8b - 8c+ How?
Over on my personal blog the other day I was talking in passing about a period in my life about 9 years ago when I took my best sport climbing grade from around 8b to 8c+ in about a year and a half. On Twitter, Sean picked up on this and thought that would be a good subject for a blog post. Here is the short answer:
I started fingerboarding.
But it’s not as simple as that. So here is the long answer. I was replying to Sean in 140 character stylee that I would explain but there are no secrets and the explanation would be nothing that isn’t in my book 9 out of 10. However, personal stories are always helpful if you highlight how the results link back to the underlying principles.
You might be tempted to take my short answer above and think if you just fingerboard, you too will climb 8c+. It’s unlikely to say the least. That’s because basic strength may well not be your weakness. I think it’s fair to say that most climbers would say they feel their strength level is a performance weakness relative to technique. I’ve spent much of my climbing coaching career repeatedly trying to convince climbers otherwise. In fact, in almost every climbing wall on a busy evening you’ll see climbers with enough strength to climb 8c+, but will never even get close to this grade.
What was slightly unusual about my background in climbing was how little I time I spent in climbing walls during that period. I climbed outdoors, year round. My staple diet of climbing was trying super technical projects at Dumbarton Rock. I really valued the fact that they could be cracked by exploring every subtle detail of the technique used to climb them in place of brute strength. When conditions allowed, I’d be teetering about on hard mixed routes, mountain trad, sport climbing, sea cliffs, etc, etc. I had built up a huge depth of experience as a tactician. In other words, if a project was 100% of my strength limit, I’d still have a 100% chance of succeeding on it. Fear of falling, redpoint nerves, mistakes on the lead, finding the best sequence were all things I’d put huge volumes of hours into developing. One thing I hadn’t really done was trained strength properly.

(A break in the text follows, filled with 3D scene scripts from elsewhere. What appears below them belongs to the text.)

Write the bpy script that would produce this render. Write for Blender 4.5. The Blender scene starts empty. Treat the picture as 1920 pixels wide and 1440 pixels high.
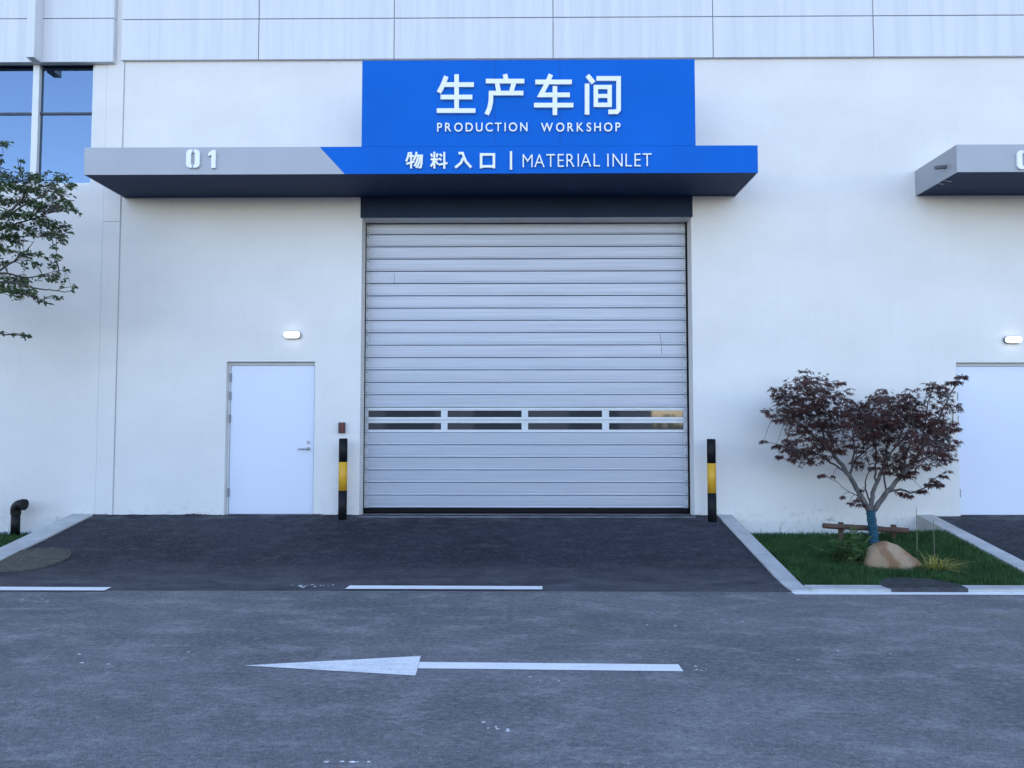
import bpy, bmesh, math, random
from mathutils import Vector, Matrix, noise
R = math.radians
S = bpy.context.scene
COL = S.collection
random.seed(7)

# ---------------------------------------------------------------- camera, sky, sun, exposure
FPX, D, EYE = 1442.0, 10.7, 1.68          # focal length in photo pixels, distance to the facade, eye height
PITCH, YAW = math.atan(75 / FPX), math.atan(14 / FPX)
cam = bpy.data.objects.new('camera', bpy.data.cameras.new('camera'))
COL.objects.link(cam)
cam.data.sensor_width = 36
cam.data.lens = FPX / 1920 * 36
cam.data.clip_end = 2000
cam.location = (0, -D, EYE)
cam.rotation_euler = (R(90) + PITCH, 0, YAW)
S.camera = cam

SUN_EL, SUN_AZ = 16, 12                   # the sun stands behind the building
w = bpy.data.worlds.new('World')
S.world = w
w.use_nodes = True
nt = w.node_tree
sky = nt.nodes.new('ShaderNodeTexSky')
sky.sky_type = 'NISHITA'
sky.sun_disc = False
sky.sun_elevation = R(SUN_EL)
sky.sun_rotation = R(SUN_AZ)
sky.air_density = 1.0
sky.dust_density = .9
sky.ozone_density = 1.5
tint = nt.nodes.new('ShaderNodeMix')       # sky colour tinted by hand, a shade more violet than the clear-air model
tint.data_type = 'RGBA'
tint.blend_type = 'MULTIPLY'
tint.inputs[0].default_value = 1
tint.inputs[7].default_value = (1.1, .98, 1.02, 1)
nt.links.new(sky.outputs[0], tint.inputs[6])
nt.links.new(tint.outputs[2], nt.nodes['Background'].inputs[0])
nt.nodes['Background'].inputs[1].default_value = 0.13
sun = bpy.data.objects.new('sun', bpy.data.lights.new('sun', 'SUN'))
COL.objects.link(sun)
sun.data.energy = 2.2
sun.data.angle = R(0.5)
sun.data.color = (1, .93, .84)
sd = Vector((math.sin(R(SUN_AZ)) * math.cos(R(SUN_EL)), math.cos(R(SUN_AZ)) * math.cos(R(SUN_EL)), math.sin(R(SUN_EL))))
sun.rotation_euler = sd.to_track_quat('Z', 'Y').to_euler()
sun.location = sd * 60
S.view_settings.view_transform = 'Standard'
S.view_settings.look = 'None'
S.view_settings.exposure = 2.4
S.view_settings.gamma = 1
S.render.engine = 'CYCLES'
S.cycles.use_denoising = True
S.cycles.max_bounces = 8

# ---------------------------------------------------------------- helpers
ROT = Matrix.Rotation(YAW, 3, 'Z') @ Matrix.Rotation(R(90) + PITCH, 3, 'X')
CAM = Vector(cam.location)


def ray(px, py):
    return ROT @ Vector(((px - 960) / FPX, (720 - py) / FPX, -1))


def P(px, py, Y=0.0):                      # photo pixel -> point on the upright plane y = Y
    d = ray(px, py)
    return CAM + d * ((Y - CAM.y) / d.y)


def G(px, py, z=0.0):                      # photo pixel -> point on the level plane at height z
    d = ray(px, py)
    return CAM + d * ((z - CAM.z) / d.z)


RY0, RZ1 = -2.64, 0.415                    # foot of the ramp, height of its top at the wall


def ramp_z(y):
    return max(0.0, RZ1 * min(1.15, (y - RY0) / -RY0)) if y > RY0 else 0.0


def GR(px, py, dz=0.0):                    # photo pixel -> point on the sloping ramp
    d = ray(px, py)
    k = RZ1 / -RY0
    # z = k*(y-RY0)+dz
    t = (k * (CAM.y - RY0) + dz - CAM.z) / (d.z - k * d.y)
    return CAM + d * t


def lerp(a, b, t):
    return a + (b - a) * t


ORIG = {}


class MB:
    def __init__(s):
        s.v, s.f = [], []

    def add(s, vs, fs):
        n = len(s.v)
        s.v += [tuple(v) for v in vs]
        s.f += [tuple(i + n for i in f) for f in fs]
        return s

    def hexa(s, p):                        # 8 points: bottom ring 0-3, top ring 4-7
        return s.add(p, [(0, 3, 2, 1), (4, 5, 6, 7), (0, 1, 5, 4), (1, 2, 6, 5), (2, 3, 7, 6), (3, 0, 4, 7)])

    def box(s, x0, x1, y0, y1, z0, z1):
        return s.hexa([(x0, y0, z0), (x1, y0, z0), (x1, y1, z0), (x0, y1, z0),
                       (x0, y0, z1), (x1, y0, z1), (x1, y1, z1), (x0, y1, z1)])

    def prism(s, pts, y0, y1):             # outline of (x, z) points extruded along y, front at y0
        n = len(pts)
        a = sum(pts[i][0] * pts[(i + 1) % n][1] - pts[(i + 1) % n][0] * pts[i][1] for i in range(n))
        if a < 0:
            pts = pts[::-1]
        vs = [(x, y0, z) for x, z in pts] + [(x, y1, z) for x, z in pts]
        fs = [tuple(range(n)), tuple(range(2 * n - 1, n - 1, -1))]
        fs += [(i, n + i, n + (i + 1) % n, (i + 1) % n) for i in range(n)]
        return s.add(vs, fs)

    def slab(s, pts, dz):                  # outline of 3-D points lying on the ground, thickened upwards
        n = len(pts)
        vs = [tuple(p) for p in pts] + [(p[0], p[1], p[2] + dz) for p in pts]
        fs = [tuple(range(n - 1, -1, -1)), tuple(range(n, 2 * n))]
        fs += [(i, (i + 1) % n, n + (i + 1) % n, n + i) for i in range(n)]
        return s.add(vs, fs)

    def tube(s, pts, rad, n=8, cap=True):
        pts = [Vector(p) for p in pts]
        if not hasattr(rad, '__len__'):
            rad = [rad] * len(pts)
        rings = []
        t0 = (pts[1] - pts[0]).normalized()
        ref = Vector((0, 0, 1)) if abs(t0.z) < .9 else Vector((0, 1, 0))
        u = t0.cross(ref).normalized()
        for i, p in enumerate(pts):
            t = (pts[min(i + 1, len(pts) - 1)] - pts[max(i - 1, 0)]).normalized()
            u = (u - t * u.dot(t)).normalized()
            v = t.cross(u)
            rings.append([p + (u * math.cos(2 * math.pi * k / n) + v * math.sin(2 * math.pi * k / n)) * rad[i] for k in range(n)])
        vs = [q for r in rings for q in r]
        fs = []
        for i in range(len(pts) - 1):
            for k in range(n):
                k2 = (k + 1) % n
                fs.append((i * n + k, i * n + k2, (i + 1) * n + k2, (i + 1) * n + k))
        if cap:
            fs.append(tuple(range(n - 1, -1, -1)))
            fs.append(tuple((len(pts) - 1) * n + k for k in range(n)))
        return s.add(vs, fs)

    def build(s, name, mat, parent=None, smooth=False, bevel=0, seg=2, origin=None):
        o0 = Vector(origin) if origin is not None else (ORIG[parent] if parent else Vector((0, 0, 0)))
        me = bpy.data.meshes.new(name)
        me.from_pydata([(v[0] - o0.x, v[1] - o0.y, v[2] - o0.z) for v in s.v], [], s.f)
        me.validate()
        me.update()
        o = bpy.data.objects.new(name, me)
        COL.objects.link(o)
        if mat:
            for m in (mat if isinstance(mat, list) else [mat]):
                me.materials.append(m)
        if parent:
            o.parent = parent
        else:
            o.location = o0
        ORIG[o] = o0
        if smooth:
            me.polygons.foreach_set('use_smooth', [True] * len(me.polygons))
        if bevel:
            b = o.modifiers.new('bevel', 'BEVEL')
            b.width = bevel
            b.segments = seg
            b.limit_method = 'ANGLE'
        return o


def tag(o, label=None, cat=None, group=None, kind=None):
    for k, v in (('label', label), ('category', cat), ('group', group), ('kind', kind)):
        if v:
            o[k] = v
    return o


def thing(name, loc, label, cat, group=None):
    o = bpy.data.objects.new(name, None)
    o.empty_display_size = .2
    COL.objects.link(o)
    o.location = loc
    ORIG[o] = Vector(loc)
    return tag(o, label, cat, group)


def copy_tree(o, parent=None):
    c = o.copy()
    COL.objects.link(c)
    if parent:
        c.parent = parent
    for ch in list(o.children):
        copy_tree(ch, c)
    return c


# ---------------------------------------------------------------- materials
class NT:
    """short-hand for building one procedural material"""

    def __init__(s, name, base=(.5, .5, .5), rough=.6, metal=0., spec=.5, ior=1.45):
        s.m = bpy.data.materials.new(name)
        s.m.use_nodes = True
        s.t = s.m.node_tree
        s.b = s.t.nodes['Principled BSDF']
        s.b.inputs['Base Color'].default_value = (*base, 1)
        s.b.inputs['Roughness'].default_value = rough
        s.b.inputs['Metallic'].default_value = metal
        s.b.inputs['IOR'].default_value = ior
        s.b.inputs['Specular IOR Level'].default_value = spec
        s.tc = s.t.nodes.new('ShaderNodeNewGeometry').outputs['Position']

    def n(s, kind, **kw):
        return s.t.nodes.new(kind)

    def link(s, a, b):
        s.t.links.new(a, b)

    def coord(s, scale):
        m = s.n('ShaderNodeMapping')
        m.inputs['Scale'].default_value = scale
        s.link(s.tc, m.inputs[0])
        return m.outputs[0]

    def noise(s, scale=1., stretch=(1, 1, 1), detail=4, rough=.55):
        x = s.n('ShaderNodeTexNoise')
        x.inputs['Scale'].default_value = scale
        x.inputs['Detail'].default_value = detail
        x.inputs['Roughness'].default_value = rough
        s.link(s.coord(stretch), x.inputs['Vector'])
        return x.outputs['Fac']

    def voro(s, scale=1., stretch=(1, 1, 1), feature='F1', out='Distance'):
        x = s.n('ShaderNodeTexVoronoi')
        x.feature = feature
        x.inputs['Scale'].default_value = scale
        s.link(s.coord(stretch), x.inputs['Vector'])
        return x.outputs[out]

    def ramp(s, fac, a, b, lo=0., hi=1.):
        x = s.n('ShaderNodeMapRange')
        x.inputs[1].default_value = a
        x.inputs[2].default_value = b
        x.inputs[3].default_value = lo
        x.inputs[4].default_value = hi
        s.link(fac, x.inputs[0])
        return x.outputs[0]

    def math(s, op, a, b=0.):
        x = s.n('ShaderNodeMath')
        x.operation = op
        for i, q in enumerate((a, b)):
            if isinstance(q, (int, float)):
                x.inputs[i].default_value = q
            else:
                s.link(q, x.inputs[i])
        return x.outputs[0]

    def mix(s, fac, a, b):
        x = s.n('ShaderNodeMix')
        x.data_type = 'RGBA'
        for i, q in ((0, fac), (6, a), (7, b)):
            if isinstance(q, (int, float)):
                x.inputs[i].default_value = q
            elif isinstance(q, tuple):
                x.inputs[i].default_value = (*q, 1)
            else:
                s.link(q, x.inputs[i])
        return x.outputs[2]

    def axis(s, k):
        x = s.n('ShaderNodeSeparateXYZ')
        s.link(s.tc, x.inputs[0])
        return x.outputs[k]

    def color(s, sock):
        s.link(sock, s.b.inputs['Base Color'])
        return s

    def roughness(s, sock):
        s.link(sock, s.b.inputs['Roughness'])
        return s

    def bump(s, sock, strength=.3, dist=.01):
        x = s.n('ShaderNodeBump')
        x.inputs['Strength'].default_value = strength
        x.inputs['Distance'].default_value = dist
        s.link(sock, x.inputs['Height'])
        s.link(x.outputs[0], s.b.inputs['Normal'])
        return s


def simple(name, base, rough=.6, metal=0., var=.12, scale=6., bump=0., bscale=60., stretch=(1, 1, 1), **kw):
    q = NT(name, base, rough, metal, **kw)
    f = q.noise(scale, stretch)
    q.color(q.mix(q.ramp(f, .3, .7), tuple(c * (1 - var) for c in base), tuple(min(1, c * (1 + var)) for c in base)))
    if bump:
        q.bump(q.noise(bscale, stretch), bump, .004)
    return q.m


M = {}
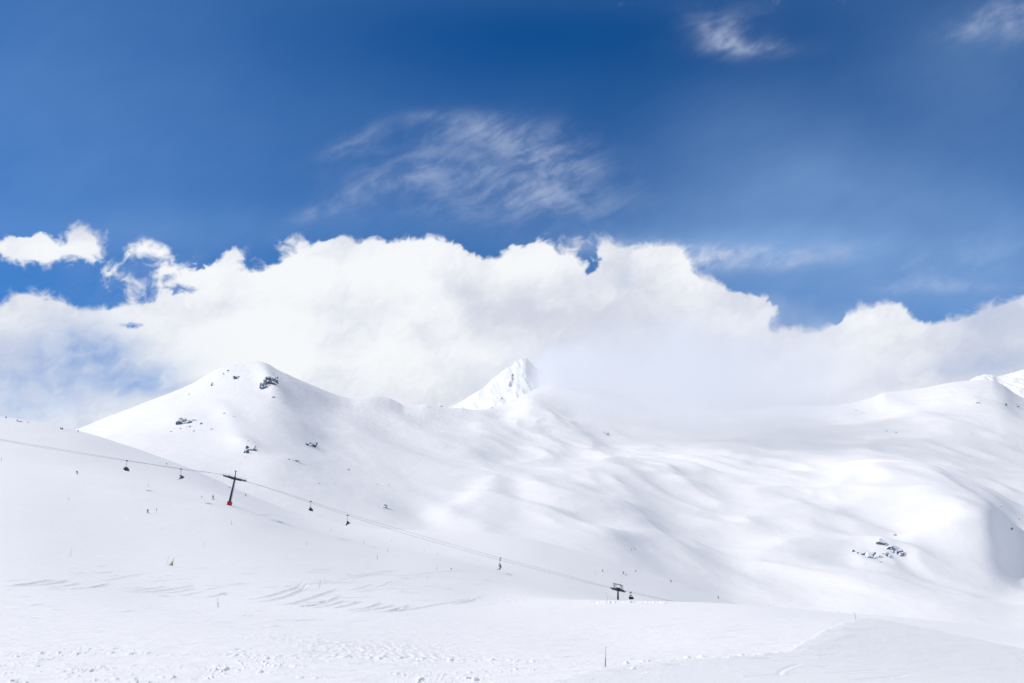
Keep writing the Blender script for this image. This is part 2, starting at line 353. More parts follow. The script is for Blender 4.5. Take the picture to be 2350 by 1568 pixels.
m_rows = {
 0.0: [(-3200,1400),(0,1150),(165,1150),(350,1150),(600,1220),(850,1275),(1000,1285),(1200,1300),(1400,1345),(1700,1440),(1800,1465),(2100,1475),(2349,1490),(5600,1500)],
 0.14:[(-3200,1380),(0,1110),(165,1100),(350,1105),(600,1150),(850,1200),(1000,1225),(1130,1228),(1300,1240),(1400,1262),(1550,1320),(1700,1370),(1850,1380),(2000,1372),(2150,1375),(2349,1400),(5600,1450)],
 0.28:[(-3200,1370),(0,1085),(165,1068),(350,1065),(500,1075),(600,1082),(700,1100),(850,1140),(980,1172),(1060,1170),(1130,1158),(1240,1160),(1350,1185),(1430,1200),(1550,1245),(1700,1280),(1850,1282),(1950,1286),(2030,1290),(2100,1310),(2200,1345),(2349,1375),(5600,1430)],
 0.42:[(-3200,1360),(0,1070),(165,1045),(350,1033),(470,1030),(560,1028),(640,1040),(750,1072),(850,1092),(1000,1116),(1080,1121),(1140,1111),(1220,1111),(1330,1120),(1450,1150),(1560,1178),(1700,1190),(1800,1190),(1870,1193),(1960,1210),(2040,1215),(2100,1203),(2200,1184),(2270,1190),(2310,1240),(2349,1300),(5600,1420)],
 0.56:[(-3200,1350),(0,1055),(165,1025),(350,995),(470,985),(560,982),(640,992),(750,1025),(850,1040),(1000,1065),(1150,1070),(1300,1065),(1420,1070),(1560,1090),(1700,1110),(1850,1105),(1960,1090),(2050,1075),(2130,1082),(2200,1105),(2290,1140),(2349,1170),(5600,1400)],
 0.70:[(-3200,1340),(0,1045),(165,1012),(350,965),(470,940),(560,930),(620,925),(680,945),(760,975),(850,990),(1000,1010),(1120,1018),(1250,1010),(1350,1022),(1420,1040),(1520,1045),(1650,1040),(1800,1050),(2000,1050),(2150,1060),(2349,1090),(5600,1350)],
 0.85:[(-3200,1320),(0,1035),(165,1000),(350,940),(440,905),(520,880),(600,868),(640,874),(700,905),(780,940),(870,948),(960,962),(1090,975),(1150,968),(1210,935),(1260,945),(1350,975),(1450,995),(1600,995),(1750,985),(1900,980),(2050,965),(2200,945),(2290,950),(2349,965),(5600,1250)],
}
ts = sorted(m_rows)+[1.0, 1.12, 1.4]
msky = curve(MS, mx_)
rows = [curve(m_rows[t], mx_) for t in sorted(m_rows)]
rows = [blur1(r, 9, 0) for r in rows]
rows += [msky, msky+35, msky+260]
Tr = np.concatenate([np.linspace(0, 1.0, 560), np.linspace(1.003, 1.06, 16), np.linspace(1.08, 1.4, 12)])
PM = pchip(ts, np.array(rows), Tr, False)
ybase = np.full(len(mx_), 560.0)
ysky = curve([(-3200,1400),(165,1450),(600,1500),(850,1750),(1090,1950),(1205,2350),(1400,2500),(1800,2700),(2050,2600),(2349,2500),(5600,2500)], mx_)
TT = np.broadcast_to(Tr[:, None], PM.shape); MX = np.broadcast_to(mx_, PM.shape)
MY = ybase*np.exp(np.log(ysky/ybase)*TT)
MXX = (MX-CX)/F*MY
base_py = PM.copy()
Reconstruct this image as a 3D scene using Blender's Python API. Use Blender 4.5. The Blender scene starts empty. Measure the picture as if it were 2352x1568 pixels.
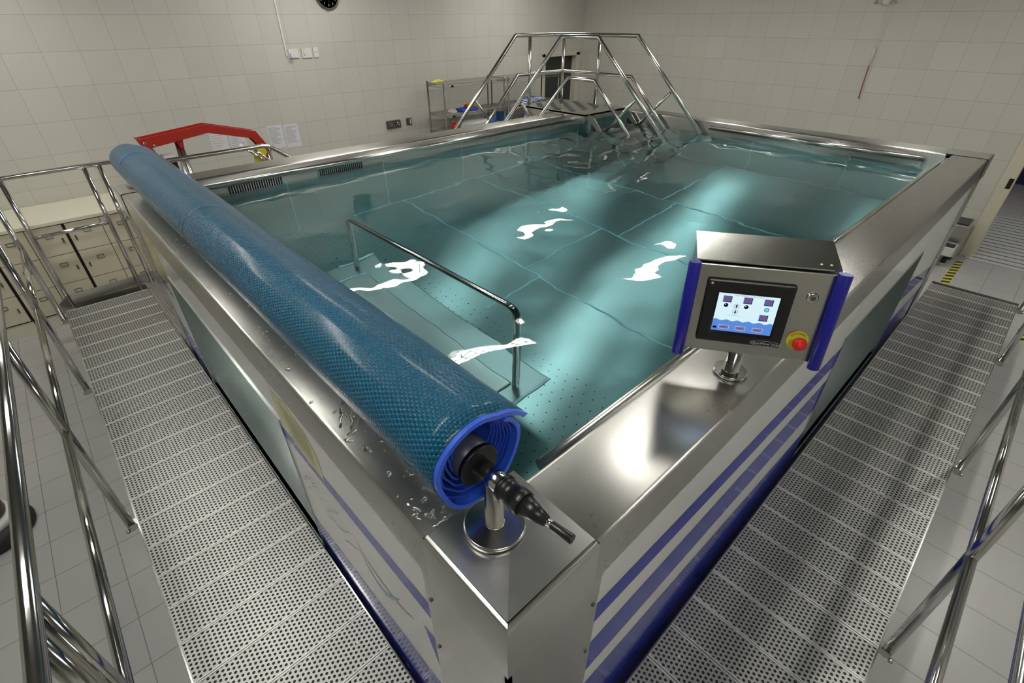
import bpy, math, random
from mathutils import Vector, Matrix
random.seed(7)
S = bpy.context.scene
COL = S.collection
PI = math.pi

# ------------------------------------------------------------------ materials
def mat(name):
    m = bpy.data.materials.new(name); m.use_nodes = True
    nt = m.node_tree; nt.nodes.clear()
    out = nt.nodes.new('ShaderNodeOutputMaterial')
    return m, nt, out
def N(nt, typ, **kw):
    n = nt.nodes.new(typ)
    for k, v in kw.items():
        if k in n.inputs.keys(): n.inputs[k].default_value = v
        else: setattr(n, k, v)
    return n
def M(nt, op, a, b=None, c=None, clamp=False):
    n = nt.nodes.new('ShaderNodeMath'); n.operation = op; n.use_clamp = clamp
    for i, v in enumerate((a, b, c)):
        if v is None: continue
        if isinstance(v, (int, float)): n.inputs[i].default_value = v
        else: nt.links.new(v, n.inputs[i])
    return n.outputs[0]
def mixc(nt, f, a, b):
    n = nt.nodes.new('ShaderNodeMix'); n.data_type = 'RGBA'
    for i, v in ((0, f), (6, a), (7, b)):
        if isinstance(v, (int, float)): n.inputs[i].default_value = v
        elif isinstance(v, tuple): n.inputs[i].default_value = (*v, 1) if len(v) == 3 else v
        else: nt.links.new(v, n.inputs[i])
    return n.outputs[2]
def principled(name, col, rough=.5, metal=0., coat=0., spec=.5, emis=None, estr=0., aniso=0.):
    m, nt, out = mat(name)
    b = nt.nodes.new('ShaderNodeBsdfPrincipled')
    b.inputs['Base Color'].default_value = (*col, 1)
    b.inputs['Roughness'].default_value = rough
    b.inputs['Metallic'].default_value = metal
    b.inputs['Coat Weight'].default_value = coat
    b.inputs['Coat Roughness'].default_value = .04
    b.inputs['Specular IOR Level'].default_value = spec
    b.inputs['Anisotropic'].default_value = aniso
    if emis:
        b.inputs['Emission Color'].default_value = (*emis, 1); b.inputs['Emission Strength'].default_value = estr
    nt.links.new(b.outputs[0], out.inputs[0])
    return m
def pos(nt):
    g = nt.nodes.new('ShaderNodeNewGeometry'); s = nt.nodes.new('ShaderNodeSeparateXYZ')
    nt.links.new(g.outputs['Position'], s.inputs[0]); return g, s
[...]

Training was only half on my radar really. I was just a climber having a whale of a time going outside and having adventures trying new routes in places I loved to be. But when I decided to sacrifice some of that to up my level a bit, my strength level was so poor that I had rapid results.
I decided to start in June 2005. The inspiration to start was realising I could climb the Requiem headwall if I really wanted it badly enough. Six days a week, I started the day with around 40 minutes of fingerboard (the same routine I published in 9 out of 10). Then I went round to the Dumbarton boulders and did endurance circuits for another couple of hours, followed by a ten mile run. Sometimes I’d go for a second run late at night, at a relaxed pace, just to wind down. At the weekend I went climbing in the mountains if the weather was good. I worked before and after my training, at home of course - a working from home job with flexible hours is a good catalyst for climbing performance.
I didn’t vary the training all that much for many weeks at a time, although the ‘real’ climbing days were as varied as ever. But I did start gently with the fingerboarding, building up very steadily for the first 6 weeks. And that was against a background of already doing a large volume of bouldering for a decade beforehand. Without these factors, I’d likely have got injured, not stronger.
After three months I went back to an 8c project I’d previously failed on and was completely shocked when I linked it first try from the second move to the top on my shunt in freezing conditions. Later in the winter I completed Font 8b projects at Dumbarton, Rhapsody the following spring, and my first 8c+ sport route shortly afterwards.
I can’t overemphasise the importance of the previous decade of building up those skills in being a solid all-round climber. The pure finger strength was just the final piece of the puzzle. The fashion in the popular climbing culture is very much revolving around physical strength right now. The underlying message is ‘let’s train like proper athletes’ and that means this kind of stuff. That’s great, but it is nothing if you miss the crucial toe-hook that knocks a grade off the problem, or you are so scared you crush the rock as soon as you are 20 feet above a bolt. The strength level generally among climbers these days is mind blowing. Training like proper athletes means being able to use every ounce of strength in your muscles at the right moment. While you might be able to one-arm a crimp in 6 months with nothing but a piece of wood above your doorframe, you can’t shortcut learning to be able to do something good with all that strength.
2 comments:
Enjoyed this. Great to hear in blog form, the process of someone so elite.
Thanks again.
Love it! I've just started stepping back, training just finger strength. 7 years of climbing outdoors and learning how to try hard has provided a great base of technique and a safe place to start training. Hopefully I can go from 8a to 8?... Time will tell. Well written and great read.